Agricultural productivity could fall by 12 to 50 percent by 2010 in South America, depending on the severity of climate change. In Mexico, between 30 to 85 percent of farms could experience a near total loss of economic productivity.

A coherent policy and an investment framework for adaptation as well as mitigation are needed, said Tuck.

Latin America and the Caribbean have more than 33 percent of the world’s total forest biomass and 65 percent of all tropical forest biomass.

The region accounts for 12 percent of global agricultural exports and three percent of jobs in the agricultural sector.

The draft of the meeting’s final declaration, which was seen by IPS, proposes that the leading developing nations should assume commitments by 2020 to reduce the intensity of carbon emissions, and that industrialised countries should transfer the necessary resources and technology to that end.

But Tuck warned that despite innovations, Latin America and the Caribbean have been following a high carbon growth model.

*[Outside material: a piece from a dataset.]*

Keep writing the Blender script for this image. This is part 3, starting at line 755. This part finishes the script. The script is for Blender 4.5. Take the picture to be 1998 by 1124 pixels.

The World Bank recommended that the region establish an international architecture on climate change and domestic policies to adapt to the effects of global warming and take advantage of the opportunities for mitigation.

Tuck suggested viable mechanisms for obtaining financial support for policies aimed at curbing deforestation and soil degradation, carbon trading schemes that promote hydroelectricity and the reduction of trade barriers to biofuels.

“We must calculate our ecological debt and how we can pay it,” said Palacios.